EGL¶
Overview¶
The EGL driver provides support for creating LVGL displays using the EGL (Embedded-System Graphics Library) API. EGL is a lower-level API that is more closely tied to the underlying drivers of the platform. The OpenGL support in LVGL is intended to be portable between different APIs. Currently, there is support for GLFW and EGL. Using EGL requires some additional platform integration.
lv_opengles_egl_window_create()
can be used to create a lv_opengles_window_t
which can be used with the same generic LVGL OpenGL APIs as a GLFW window.
EGL with DRM¶
EGL can be used together with the DRM driver for hardware-accelerated rendering.
When LV_LINUX_DRM_USE_EGL
is enabled, the DRM driver will automatically set up EGL.
No additional initialization is required beyond the normal DRM setup.
See DRM for configuration and a basic usage example.
EGL without DRM (Experimental)¶
Warning
This feature is experimental and the API is private. Expect breaking changes.
If you want to use EGL without being tied to DRM, you can enable LV_USE_EGL
using a compiler definition.
This API is currently private and experimental, and people should expect breaking changes.

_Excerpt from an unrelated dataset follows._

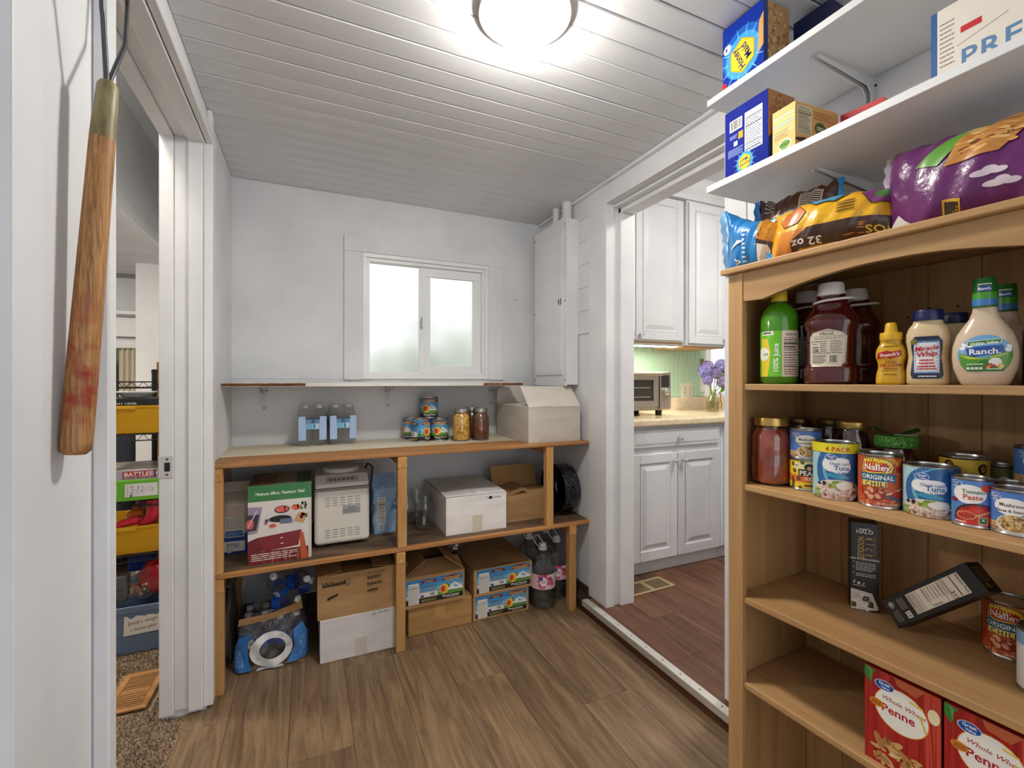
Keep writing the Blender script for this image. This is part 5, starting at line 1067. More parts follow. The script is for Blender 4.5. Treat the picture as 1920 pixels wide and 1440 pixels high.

# Enable standalone EGL (experimental)
-DLV_USE_EGL=1
This allows you to use EGL with your own context management or other platforms, but the API may change without notice in future versions.
Render Direct to Window¶
Warning
This feature is incomplete and has bugs.
Performance can be improved if the LVGL OpenGL driver renders its cached textures directly to the window
(and LV_USE_DRAW_OPENGLES
is enabled). This can be done by creating the display with
lv_opengles_window_display_create()
instead of lv_opengles_texture_create()
+
lv_opengles_texture_get_texture_id()
+ lv_opengles_window_add_texture()
.
Performance should be better with GLFW than EGL. EGL currently has issues when used this way.